ナイジェリアは、いまや2億を超える人口を持つアフリカ一の経済大国であり、サブサハラ・アフリカのおよそ5人に1人がナイジェリア人と言われています。また、日本に輸入されているごまの約4割がナイジェリアからの輸入です。皆さんが普段何気なく使っているごま油も、実はナイジェリアのごまから作られたものかもしれませんね。米国・インドと並ぶ世界三大映画産業の国でもあり、ナイジェリアで制作された映画は「ノリウッド映画」と呼ばれています。
今回は、ホストタウンをきっかけに始まった、アフリカの巨人ナイジェリアと千葉県木更津市の交流をご紹介させていただきます。
2 ホストタウンとしてのおもてなし
千葉県木更津市は、2013年に「西アフリカフェスティバルin木更津」を開催したことがきっかけで、東京オリンピック・パラリンピック競技大会のホストタウンに名乗りを上げ、ナイジェリア五輪委員長であるハブ・アーメド・グメル氏の尽力もあり、2019年に正式にナイジェリアのホストタウンに登録されました。ナイジェリアの選手団「Team Nigeria」が日本に向けて出発した時には、首都アブジャの空港で、グメル委員長及び大使館職員で盛大に見送りました。木更津市到着後は、選手たちは市からの温かいおもてなしを受け、最新の体育館など整った設備の他にも、日本食材を使ったナイジェリア料理など、木更津市がまるで我が家のようにくつろげる環境を用意してくれたことに感動していました。東京2020大会終了後には、グメル委員長と女子レスリングで銀メダルを獲得したブレッシング・オボルドゥドゥ選手から、御礼のビデオメッセージが木更津市に送られました。


3 スポーツ用具の寄贈
木更津市は、東京2020大会終了後も、ナイジェリアとのスポーツ交流に賛同し、野球用具及びサッカー用具の寄贈を表明してくれました。木更津市から寄贈された用具をナイジェリアに持ち帰り、今年の5月にアブジャで開催された野球イベントでは、ナイジェリアの野球選手たちに対し、バットやグローブなど多くの用具を寄贈することができました。
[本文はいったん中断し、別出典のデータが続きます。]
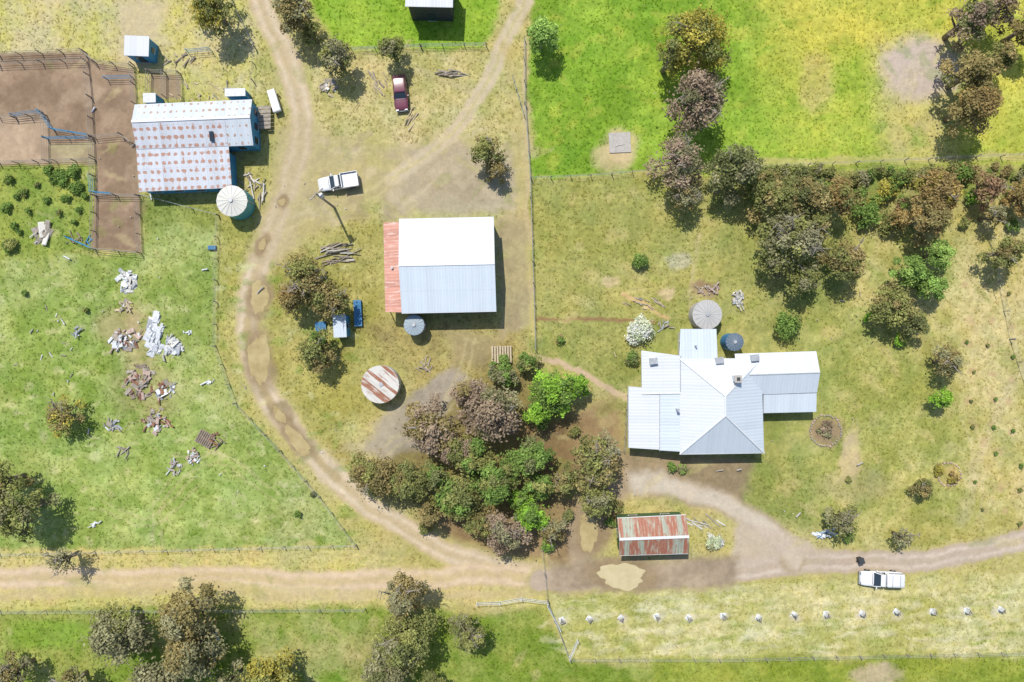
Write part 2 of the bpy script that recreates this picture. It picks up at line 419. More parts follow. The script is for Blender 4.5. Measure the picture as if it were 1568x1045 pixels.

野球用具は揃えるだけでもお金がかかるものであり、当地では普通の若者にはなかなか入手しづらいことから、選手たちには大変喜ばれました。また、この野球イベントでは2日間に渡るセミナーを開催し、野球の技術的な教えだけでなく、日本人が野球をする際の行動規範や物の考え方についての講義が行われ、多くの参加者が耳を傾けました。
また、サッカー用具については、7月末にナイジェリア最大の商業都市ラゴスで開催されるイベントで、ラゴスの少年サッカーチームへ寄贈されます。木更津市からの贈り物を身につけて、野球やサッカーなどのスポーツに励んだ少年たちが、将来的に世界で活躍するような選手に成長したり、「時間を守る」「用具を大切にする」といった日本の基本的な行動規範を身につける日が訪れるのはそう遠くないでしょう。ひいてはそれがナイジェリア経済の発展にも寄与することを願い、またその中から、今後日本企業とビジネスをするような人材が出てくることを期待しながら、今後もスポーツ交流を続けていきたいと思います。

4 これからも続く両国の交流
東京2020大会は終わりましたが、木更津市とナイジェリアの交流はこれで終わりではありません。5月に当地でイベントを開催したアフリカ野球・ソフト振興機構は、JICAの地方自治体と連携した草の根技術協力事業を活用し、今後も数年単位で継続的にナイジェリアとの交流を進めていく計画を立てています。そのためには、引き続き木更津市の協力が必要不可欠と言えます。
また、木更津市の企業が、アフリカ一の経済大国となったナイジェリアで、事業を展開するきっかけ作りにも繋げていきたいと考えています。ホストタウン交流から始まった関係が、末永く続くことを願いつつ、更には日本とアフリカの関係強化に繋がることを信じ、今後も大使館としての活動を続けていきます。